The whole thing is mind-boggingly depressing. No matter what, Gotham is not going to get any better. No matter what, the real world is not going to get any better.

Jophiel makes another point - it took all of the fun out of being Batman.

I gave up on the current movie series as well.

I grew up on Silver Age Batman and still have a bunch of old comics (including the first “New Look” issues). Liked the first two of the 80s/90s revival movies. Returns is my favorite of all Batman movie/videos.

But the first Bale movie was not all that good. The second was a weird mix of good stuff and really awful crap. (Apparently basic logic no longer exists in Gotham City.) The trailers and such for the third convinced my that it wasn’t going to be worth it.

I just really didn’t care one way or another whether Batman/Bruce Wayne did anything, had any issues, succeeded or not. And if you don’t care about the main character, what’s the point?

And the Superman movies just keep getting stupider and stupider. (Which given the original sequels is a pretty low bar.) The DC movie universe is all going downhill. Affleck ain’t going to save it.

The Occupy movement really began after the script had been written and after a decent chunk of the movie had been filmed. Nolan and company weren’t commenting on anything.

That goes all the way back to the Jack Nicholson Joker. Hearing Harvey Dent campaign on a pledge to make Gotham a fit place for decent people to live, Jack says, “Decent people shouldn’t live in Gotham City, they’d be happier somewhere else.” I kind of agree.

Doesn’t that apply to pretty much everyone, ever?

The Occupy movement didn’t spring up from nothing, it was a response to the existing situation around the rich and poor. That relationship issue existed when the story was being written/filmed, even if it hadn’t yet turned into the Occupy movement. It’s fair to suggest that Nolan was attempting to comment on the issue that eventually resulted in OWS.

It’s not magically created, no. Do you feel Bruce Wayne is doing something wrong with his money here? It’s not like we see a spreadsheet detailing his investments and his spending - that would’ve been even more tedious than Bane’s monologues - but I think we’re meant to understand that he is serious about making sure his wealth is used for the benefit of the people of Gotham.

That was deliberate. Like I was saying, a lot of the Bane stuff referred to Occupy Wall Street. My complaint was that they did it in a facile and stupid way and that the speechifying went on and on forever without saying anything.

I think you may be tying this into real-world stuff a little too much. It’s entertainment first and foremost.
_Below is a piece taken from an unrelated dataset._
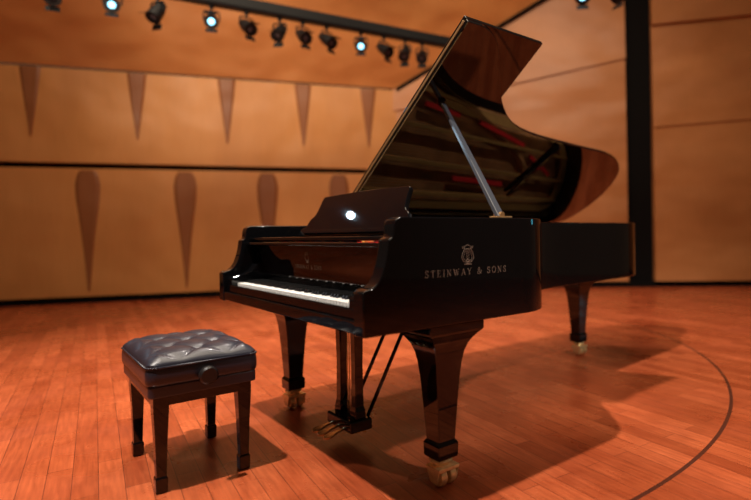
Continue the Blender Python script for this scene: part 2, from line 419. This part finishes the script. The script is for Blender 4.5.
lettering('side_lettering', 'STEINWAY & SONS', .395, .0235, basis(Vector((0, 1, 0)), Vector((0, 0, 1)), Vector((1, 0, 0)), L(-.0008, .440, .791)), piano)
lettering('fallboard_lettering', 'STEINWAY & SONS', .26, .018, basis(Vector((1, 0, 0)), Ys, Zs, L(.77, .1765, .795)), piano)
def emblem(name, M4, h, parent):
    bm = bmesh.new(); r = h*.013
    def q(x, y): return (x*h, y*h, 0)
    for sgn in (-1, 1):
        arc = catmull([(sgn*.04, .16), (sgn*.26, .18), (sgn*.38, .36), (sgn*.35, .56), (sgn*.24, .74), (sgn*.20, .88), (sgn*.10, .97), (0, .99)], 5)
        path_tube(bm, [q(*p) for p in arc], r)
        arc = catmull([(sgn*.04, .22), (sgn*.20, .25), (sgn*.28, .38), (sgn*.22, .56), (sgn*.13, .74)], 5)
        path_tube(bm, [q(*p) for p in arc], r*.7)
        path_tube(bm, [q(sgn*(.30+.05*math.cos(a*.8)), .88+.05*math.sin(a*.8)) for a in range(9)], r*.8)
    for x in (-.08, -.03, .03, .08): path_tube(bm, [q(x, .3), q(x, .8)], r*.45)
    path_tube(bm, [q(-.24, .80), q(.24, .80)], r)
    path_tube(bm, [q(-.24, .04), q(.24, .04)], r*1.3); path_tube(bm, [q(-.14, .09), q(.14, .09)], r*1.1); path_tube(bm, [q(0, .04), q(0, .2)], r*1.4)
    path_tube(bm, [q(.09*math.cos(a), .23+.06*math.sin(a)) for a in [i*PI/6 for i in range(13)]], r)
    bm.transform(M4)
    finish(name, bm, M_gold, parent)
emblem('side_emblem', basis(Vector((0, 1, 0)), Vector((0, 0, 1)), Vector((1, 0, 0)), L(0, .440, .826)), .074, piano)
emblem('fallboard_emblem', basis(Vector((1, 0, 0)), Ys, Zs, L(.77, .1745, .822)), .048, piano)

# legs
def leg(s, t):
    bm = bmesh.new(); c = L(s, t, 0)
    pr = [(.100, .034, .034), (.104, .045, .045), (.112, .047, .047), (.155, .048, .048), (.163, .044, .044), (.168, .039, .039), (.30, .047, .047), (.40, .054, .054), (.46, .060, .061), (.50, .066, .069), (.53, .075, .081),
          (.55, .085, .095), (.568, .098, .111), (.58, .109, .125), (.586, .112, .129), (.616, .112, .129)]
    sqprof(bm, c.x, c.y, pr)
    lg = finish('leg', bm, M_black, piano, True, .003, 2, 25)
    bm = bmesh.new()
    lathe(bm, (c.x, c.y, .102), (0, 0, -1), [(0, .042), (.010, .047), (.016, .034), (.024, .034), (.03, .047), (.04, .049)])
    for sx in (-1, 1):
        prism(bm, [(c.x-.030, c.y+sx*.046-.003, .066), (c.x+.048, c.y+sx*.046-.003, .066), (c.x+.036, c.y+sx*.046-.003, .018), (c.x-.008, c.y+sx*.046-.003, .018)],
                  [(c.x-.030, c.y+sx*.046+.003, .066), (c.x+.048, c.y+sx*.046+.003, .066), (c.x+.036, c.y+sx*.046+.003, .018), (c.x-.008, c.y+sx*.046+.003, .018)])
    bbox(bm, c.x-.032, c.x+.05, c.y-.049, c.y+.049, .062, .076)
    finish('caster', bm, M_brass, lg, True, .002, 2, 35)
    for sx in (-1, 1):
        bm = bmesh.new()
        lathe(bm, (c.x+.014, c.y+sx*.022-.017, .038), (0, 1, 0), [(0, .012), (.001, .028), (.004, .036), (.010, .038), (.024, .038), (.030, .036), (.033, .028), (.034, .012)])
        finish('caster_wheel', bm, M_brass, lg, True, auto=35)
leg(.125, .40); leg(1.375, .36); leg(1.05, 2.50)

# pedal lyre
lc = .745
bm = bmesh.new()
lbox(bm, lc-.13, lc+.13, .30, .42, .565, .616)
ly = finish('pedal_lyre', bm, M_black, piano, bevel=.006)
bm = bmesh.new(); lbox(bm, lc-.115, lc+.115, .30, .41, .065, .118)
finish('pedal_box', bm, M_black, ly, bevel=.008)
for sg in (-1, 1):
    bm = bmesh.new()
    sqprof(bm, L(lc+sg*.070, .36, 0).x, L(0, .36, 0).y, [(.118, .028, .028), (.15, .026, .026), (.17, .021, .021), (.35, .019, .019), (.52, .022, .022), (.55, .028, .028), (.565, .028, .028)])
    finish('lyre_post', bm, M_black, ly, bevel=.003)
    bm = bmesh.new(); tube(bm, L(lc+sg*.07, .405, .10), L(lc+sg*.07, .70, .63), .009); finish('lyre_brace', bm, M_black, ly, True)
for sg in (-1, 0, 1):
    bm = bmesh.new(); tube(bm, L(lc+sg*.018, .36, .118), L(lc+sg*.018, .36, .565), .003, 8); finish('pedal_rod', bm, M_brass, ly, True)
    bm = bmesh.new()
    s = lc+sg*.056
    out = [(.010, .30), (.010, .27), (.013, .25), (.021, .235), (.023, .218), (.018, .205), (0, .199)]
    poly = out+[(-a_, b_) for a_, b_ in reversed(out[:-1])]
    def zz(t): return .082-(.30-t)*.20
    prism(bm, [L(s+a_, b_, zz(b_)-.007) for a_, b_ in poly], [L(s+a_, b_, zz(b_)+.002) for a_, b_ in poly])
    finish('pedal', bm, M_pedal, ly, bevel=.002)

# ------------------------------------------------------------------ bench
bs, bt = .965, -.262
bx, by = W2(bs, bt)
bench = empty('piano_bench', (bx-.026, by+.018, 0), ROT, 'low black piano bench with a button-tufted leather cushion, standing in front of the keyboard', 'bench')
HX, HY = .272, .198
AX, AY = .180, .172
btn = [(p_*AX/2, q_*AY/2) for p_ in range(-3, 4) for q_ in range(-2, 3) if (p_+q_) % 2 == 0 and abs(p_*AX/2) < HX-.04 and abs(q_*AY/2) < HY-.04]
def cush(x, y):
    a = 1-(abs(x)/HX)**7; b = 1-(abs(y)/HY)**7
    e = max(a, 0)**.4*max(b, 0)**.4
    p = x/AX+y/AY; q = x/AX-y/AY
    tuft = (abs(math.sin(PI*p))*abs(math.sin(PI*q)))**.40
    d2 = min((x-u)**2+(y-v)**2 for u, v in btn)
    fall = min(1, max(0, (HX-abs(x))/.045))*min(1, max(0, (HY-abs(y))/.045))
    return .468+e*(.036+.007*(1-(x/HX)**2)*(1-(y/HY)**2))+.015*tuft*fall-.009*math.exp(-d2/.022**2)
bm = bmesh.new(); NX, NY = 120, 92
G = [[None]*(NY+1) for _ in range(NX+1)]
def rc(x, y, R=.035):
    rx, ry = max(0, abs(x)-(HX-R)), max(0, abs(y)-(HY-R)); r = math.hypot(rx, ry)
    if r > R: return math.copysign(HX-R+rx*R/r, x), math.copysign(HY-R+ry*R/r, y)
    return x, y
for i in range(NX+1):
    x = HX*math.sin(PI/2*(2*i/NX-1)*.96)/math.sin(PI/2*.96)
    for j in range(NY+1):
        y = HY*math.sin(PI/2*(2*j/NY-1)*.96)/math.sin(PI/2*.96)
        cx_, cy_ = rc(x, y)
        G[i][j] = bm.verts.new((cx_, cy_, cush(x, y)))
for i in range(NX):
    for j in range(NY): bm.faces.new((G[i][j], G[i+1][j], G[i+1][j+1], G[i][j+1]))
border = [G[i][0] for i in range(NX)]+[G[NX][j] for j in range(NY)]+[G[i][NY] for i in range(NX, 0, -1)]+[G[0][j] for j in range(NY, 0, -1)]
prev = border
for (k, z) in ((1.010, .458), (1.017, .445), (1.019, .430), (1.014, .414), (1.0, .404), (.975, .402)):
    cur = [bm.verts.new((v.co.x*k, v.co.y*k, z)) for v in border]
    for i in range(len(border)):
        j = (i+1) % len(border); bm.faces.new((prev[i], prev[j], cur[j], cur[i]))
    prev = cur
bm.faces.new(prev)
cu_ = finish('cushion', bm, M_leather, bench, True, auto=80)
def rrect(hx, hy, r, n=6):
    out = []
    for (sx, sy, a0) in ((1, 1, 0), (-1, 1, PI/2), (-1, -1, PI), (1, -1, 3*PI/2)):
        for k in range(n+1):
            a = a0+PI/2*k/n; out.append((sx*(hx-r)+r*math.cos(a), sy*(hy-r)+r*math.sin(a)))
    return out
rr = rrect(HX+.002, HY+.002, .035); rr.append(rr[0])
bm = bmesh.new(); path_tube(bm, [(a_, b_, .470) for a_, b_ in rr], .004, 8)
finish('piping', bm, M_leather, cu_, True)
for x, y in btn:
    bm = bmesh.new(); lathe(bm, (x, y, cush(x, y)-.001), (0, 0, 1), [(0, .010), (.004, .010), (.007, .007), (.008, .002)], 14)
    finish('button', bm, M_leather, cu_, True)
bm = bmesh.new(); q_ = rrect(HX-.004, HY-.004, .02); prism(bm, [(a_, b_, .358) for a_, b_ in q_], [(a_, b_, .403) for a_, b_ in q_])
finish('seat_board', bm, M_leather, bench, bevel=.006)
bm = bmesh.new(); HX2, HY2 = HX-.022, HY-.022
for (x0, x1, y0, y1) in ((-HX2, HX2, -HY2, -HY2+.022), (-HX2, HX2, HY2-.022, HY2), (-HX2, -HX2+.022, -HY2, HY2), (HX2-.022, HX2, -HY2, HY2)):
    bbox(bm, x0, x1, y0, y1, .322, .358)
finish('apron', bm, M_black, bench, bevel=.003)
for sx in (-1, 1):
    for sy in (-1, 1):
        bm = bmesh.new(); cx_, cy_ = sx*(HX2-.026), sy*(HY2-.026)
        sqprof(bm, cx_, cy_, [(0, .016, .016), (.004, .020, .020), (.055, .021, .021), (.061, .017, .017), (.2, .021, .021), (.314, .0265, .0265), (.358, .0265, .0265)])
        finish('leg', bm, M_black, bench, bevel=.002)
for sx in (-1, 1):
    bm = bmesh.new(); lathe(bm, (sx*(HX-.005), 0, .422), (sx, 0, 0), [(0, .012), (.020, .012), (.022, .028), (.028, .034), (.046, .034), (.052, .028)], 28)
    finish('adjusting_knob', bm, M_blacksatin, bench, True, auto=40)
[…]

I can’t say there’s anything in the series that specifically contradicts what you’re saying but it’s also not the only possible interpretation.

They never really convinced me that Gotham was all that bad a place. Sure, it had an inept police department that apparently is unable to deal with any criminal who dons a weird disguise. And they have some minor crime lords and petty criminals. But really it didn’t seem any better or worse than the Chicago / New York / Pittsburgh stand-in that it was.
Sure, Christian Bale’s Bruce Wayne did have a bit of a Patrick Bateman vibe about him. But it seems like Wayne Enterprises did a lot of good for people…when it wasn’t making futuristic weaponry and cold fusion reactor bombs.

True, but I think the comment was simply “Poor people are really pissed at rich people right now. This is a thing that exists.”